Task: Each line of the listing that contains the word "empty" is to be copied.

Supplied information:

★ ★ ★

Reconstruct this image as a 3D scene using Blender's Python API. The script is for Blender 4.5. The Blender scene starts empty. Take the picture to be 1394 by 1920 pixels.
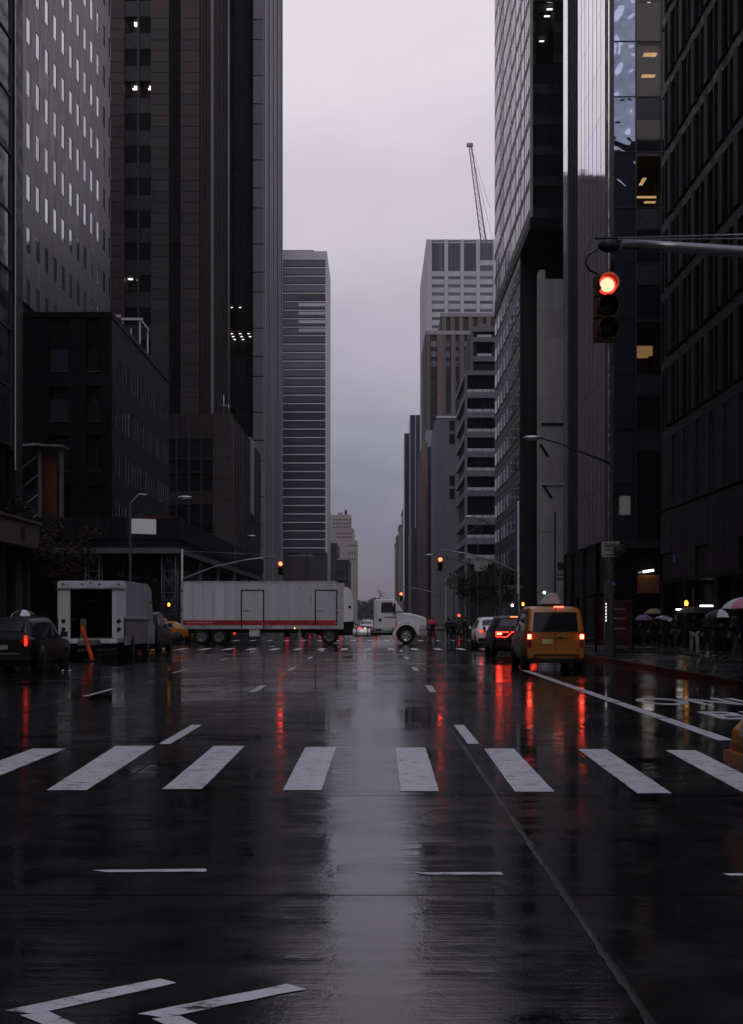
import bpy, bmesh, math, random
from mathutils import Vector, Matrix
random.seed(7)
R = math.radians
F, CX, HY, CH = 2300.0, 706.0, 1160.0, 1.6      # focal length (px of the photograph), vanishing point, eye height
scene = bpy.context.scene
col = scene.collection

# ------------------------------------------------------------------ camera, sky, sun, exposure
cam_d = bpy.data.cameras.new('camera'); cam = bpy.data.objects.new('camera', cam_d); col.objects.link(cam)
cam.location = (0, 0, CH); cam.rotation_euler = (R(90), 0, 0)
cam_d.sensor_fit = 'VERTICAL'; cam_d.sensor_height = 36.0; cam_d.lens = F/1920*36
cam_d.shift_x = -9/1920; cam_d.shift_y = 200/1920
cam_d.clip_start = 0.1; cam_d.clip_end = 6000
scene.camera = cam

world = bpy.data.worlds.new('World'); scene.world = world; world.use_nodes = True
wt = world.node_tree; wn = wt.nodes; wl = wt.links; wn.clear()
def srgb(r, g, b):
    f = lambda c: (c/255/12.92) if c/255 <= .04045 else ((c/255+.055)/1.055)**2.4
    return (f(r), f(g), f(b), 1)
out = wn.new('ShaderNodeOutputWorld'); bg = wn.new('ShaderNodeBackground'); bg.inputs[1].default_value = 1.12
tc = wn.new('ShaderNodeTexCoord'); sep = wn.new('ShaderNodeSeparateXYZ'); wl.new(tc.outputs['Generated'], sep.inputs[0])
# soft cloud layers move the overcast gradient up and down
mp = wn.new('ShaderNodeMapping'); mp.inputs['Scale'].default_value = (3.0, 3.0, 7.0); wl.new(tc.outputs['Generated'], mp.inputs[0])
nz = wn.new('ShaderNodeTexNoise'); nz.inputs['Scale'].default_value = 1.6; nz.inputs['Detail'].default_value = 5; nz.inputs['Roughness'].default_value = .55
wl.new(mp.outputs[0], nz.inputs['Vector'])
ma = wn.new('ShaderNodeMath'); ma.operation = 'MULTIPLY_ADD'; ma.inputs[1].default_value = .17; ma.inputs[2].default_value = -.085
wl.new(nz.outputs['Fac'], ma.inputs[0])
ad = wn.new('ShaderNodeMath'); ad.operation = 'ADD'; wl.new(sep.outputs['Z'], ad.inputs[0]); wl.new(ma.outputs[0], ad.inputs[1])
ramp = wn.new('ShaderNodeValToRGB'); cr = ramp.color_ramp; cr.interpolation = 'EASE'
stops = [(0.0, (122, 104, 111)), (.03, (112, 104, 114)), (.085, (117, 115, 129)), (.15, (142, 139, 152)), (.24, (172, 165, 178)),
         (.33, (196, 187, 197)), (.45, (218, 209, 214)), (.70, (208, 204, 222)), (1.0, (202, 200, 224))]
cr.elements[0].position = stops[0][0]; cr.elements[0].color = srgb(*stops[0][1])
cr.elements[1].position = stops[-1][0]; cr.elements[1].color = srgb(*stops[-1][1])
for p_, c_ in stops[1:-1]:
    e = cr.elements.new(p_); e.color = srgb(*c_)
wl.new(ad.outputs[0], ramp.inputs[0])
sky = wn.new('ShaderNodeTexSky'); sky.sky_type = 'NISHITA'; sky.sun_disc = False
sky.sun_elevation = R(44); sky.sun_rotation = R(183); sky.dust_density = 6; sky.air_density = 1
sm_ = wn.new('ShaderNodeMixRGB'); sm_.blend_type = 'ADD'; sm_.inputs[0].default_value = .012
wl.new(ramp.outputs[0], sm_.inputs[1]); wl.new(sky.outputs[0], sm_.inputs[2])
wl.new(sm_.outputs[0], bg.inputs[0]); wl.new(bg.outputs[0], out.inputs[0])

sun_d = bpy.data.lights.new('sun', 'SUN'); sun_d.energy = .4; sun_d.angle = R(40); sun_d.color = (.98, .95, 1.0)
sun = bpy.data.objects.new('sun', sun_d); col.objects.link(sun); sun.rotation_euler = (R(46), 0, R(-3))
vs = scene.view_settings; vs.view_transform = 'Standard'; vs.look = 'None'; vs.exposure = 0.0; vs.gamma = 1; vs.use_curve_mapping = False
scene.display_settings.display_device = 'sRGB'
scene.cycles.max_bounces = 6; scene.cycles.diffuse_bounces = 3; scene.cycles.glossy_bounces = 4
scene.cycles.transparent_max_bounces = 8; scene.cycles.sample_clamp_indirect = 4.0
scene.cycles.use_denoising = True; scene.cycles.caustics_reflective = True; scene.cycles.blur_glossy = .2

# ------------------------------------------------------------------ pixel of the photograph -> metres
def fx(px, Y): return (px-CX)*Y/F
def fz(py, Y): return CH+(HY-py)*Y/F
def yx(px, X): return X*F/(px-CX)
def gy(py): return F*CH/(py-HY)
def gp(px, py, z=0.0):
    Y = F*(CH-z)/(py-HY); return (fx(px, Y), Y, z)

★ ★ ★

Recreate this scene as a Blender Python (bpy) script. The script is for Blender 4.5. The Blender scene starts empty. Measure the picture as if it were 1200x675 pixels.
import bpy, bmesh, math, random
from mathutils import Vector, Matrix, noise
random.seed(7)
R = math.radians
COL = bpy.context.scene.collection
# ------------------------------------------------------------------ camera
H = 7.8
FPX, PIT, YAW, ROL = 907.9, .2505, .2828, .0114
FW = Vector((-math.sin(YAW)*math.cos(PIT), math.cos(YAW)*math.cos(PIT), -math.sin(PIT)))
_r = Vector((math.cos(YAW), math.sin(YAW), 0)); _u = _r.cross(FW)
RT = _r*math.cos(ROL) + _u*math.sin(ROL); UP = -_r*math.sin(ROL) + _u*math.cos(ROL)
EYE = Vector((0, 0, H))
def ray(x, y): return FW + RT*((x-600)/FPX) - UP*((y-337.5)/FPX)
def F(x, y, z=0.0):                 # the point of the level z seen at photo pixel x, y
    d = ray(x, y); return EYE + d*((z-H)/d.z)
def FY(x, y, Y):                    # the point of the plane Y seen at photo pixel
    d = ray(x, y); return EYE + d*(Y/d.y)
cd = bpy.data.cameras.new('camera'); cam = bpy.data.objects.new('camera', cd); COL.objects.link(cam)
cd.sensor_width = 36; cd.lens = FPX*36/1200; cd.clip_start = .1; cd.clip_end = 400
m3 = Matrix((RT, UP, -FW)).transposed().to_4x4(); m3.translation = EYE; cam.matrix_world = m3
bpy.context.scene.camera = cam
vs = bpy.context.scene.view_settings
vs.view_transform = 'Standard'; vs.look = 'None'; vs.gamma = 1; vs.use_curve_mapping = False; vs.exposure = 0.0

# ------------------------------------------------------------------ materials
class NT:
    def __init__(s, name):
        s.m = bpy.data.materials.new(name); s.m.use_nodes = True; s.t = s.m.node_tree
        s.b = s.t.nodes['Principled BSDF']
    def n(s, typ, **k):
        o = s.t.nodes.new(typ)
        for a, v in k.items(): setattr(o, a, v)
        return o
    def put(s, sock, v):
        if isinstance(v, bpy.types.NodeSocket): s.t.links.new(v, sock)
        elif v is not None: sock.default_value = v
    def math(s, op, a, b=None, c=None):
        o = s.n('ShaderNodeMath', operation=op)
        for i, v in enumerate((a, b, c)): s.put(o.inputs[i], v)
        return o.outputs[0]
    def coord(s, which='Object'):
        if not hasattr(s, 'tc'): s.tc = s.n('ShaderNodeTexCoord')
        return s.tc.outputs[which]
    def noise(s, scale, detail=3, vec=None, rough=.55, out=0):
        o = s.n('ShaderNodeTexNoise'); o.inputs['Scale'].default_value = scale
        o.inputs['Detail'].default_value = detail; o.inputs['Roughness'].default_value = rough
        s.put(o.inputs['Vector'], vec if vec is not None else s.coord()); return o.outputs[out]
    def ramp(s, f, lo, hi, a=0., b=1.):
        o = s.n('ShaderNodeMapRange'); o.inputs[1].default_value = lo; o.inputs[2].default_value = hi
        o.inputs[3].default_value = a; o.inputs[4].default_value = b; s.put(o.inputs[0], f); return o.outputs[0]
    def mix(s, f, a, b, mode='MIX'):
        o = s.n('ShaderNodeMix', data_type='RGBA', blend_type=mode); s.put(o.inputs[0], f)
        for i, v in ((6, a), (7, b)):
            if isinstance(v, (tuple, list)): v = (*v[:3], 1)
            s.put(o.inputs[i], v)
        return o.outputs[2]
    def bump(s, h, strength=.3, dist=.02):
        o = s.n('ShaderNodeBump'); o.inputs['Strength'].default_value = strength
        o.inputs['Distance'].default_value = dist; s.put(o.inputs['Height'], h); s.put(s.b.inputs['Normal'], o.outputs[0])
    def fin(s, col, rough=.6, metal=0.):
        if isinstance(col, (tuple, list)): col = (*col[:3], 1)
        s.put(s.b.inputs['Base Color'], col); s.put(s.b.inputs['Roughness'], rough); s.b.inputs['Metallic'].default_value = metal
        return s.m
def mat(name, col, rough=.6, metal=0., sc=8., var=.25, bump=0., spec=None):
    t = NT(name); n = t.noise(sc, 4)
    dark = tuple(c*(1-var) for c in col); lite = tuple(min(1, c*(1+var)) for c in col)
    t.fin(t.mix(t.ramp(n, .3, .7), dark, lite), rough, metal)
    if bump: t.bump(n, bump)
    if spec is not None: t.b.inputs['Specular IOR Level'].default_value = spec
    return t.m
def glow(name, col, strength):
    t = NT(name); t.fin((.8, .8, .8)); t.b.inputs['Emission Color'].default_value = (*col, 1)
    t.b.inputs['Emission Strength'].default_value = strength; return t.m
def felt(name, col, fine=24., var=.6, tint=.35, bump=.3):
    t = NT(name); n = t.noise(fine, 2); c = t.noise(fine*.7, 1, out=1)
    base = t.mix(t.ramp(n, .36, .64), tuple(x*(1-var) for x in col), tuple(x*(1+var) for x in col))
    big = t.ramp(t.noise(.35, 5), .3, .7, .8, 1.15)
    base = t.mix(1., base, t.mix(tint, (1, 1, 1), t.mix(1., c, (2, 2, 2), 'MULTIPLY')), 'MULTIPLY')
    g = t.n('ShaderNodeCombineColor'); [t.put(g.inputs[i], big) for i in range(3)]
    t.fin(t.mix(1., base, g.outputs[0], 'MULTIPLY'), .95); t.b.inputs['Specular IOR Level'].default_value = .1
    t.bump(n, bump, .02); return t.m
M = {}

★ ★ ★

Result of the task:
Reconstruct this image as a 3D scene using Blender's Python API. The script is for Blender 4.5. The Blender scene starts empty. Take the picture to be 1394 by 1920 pixels.
Recreate this scene as a Blender Python (bpy) script. The script is for Blender 4.5. The Blender scene starts empty. Measure the picture as if it were 1200x675 pixels.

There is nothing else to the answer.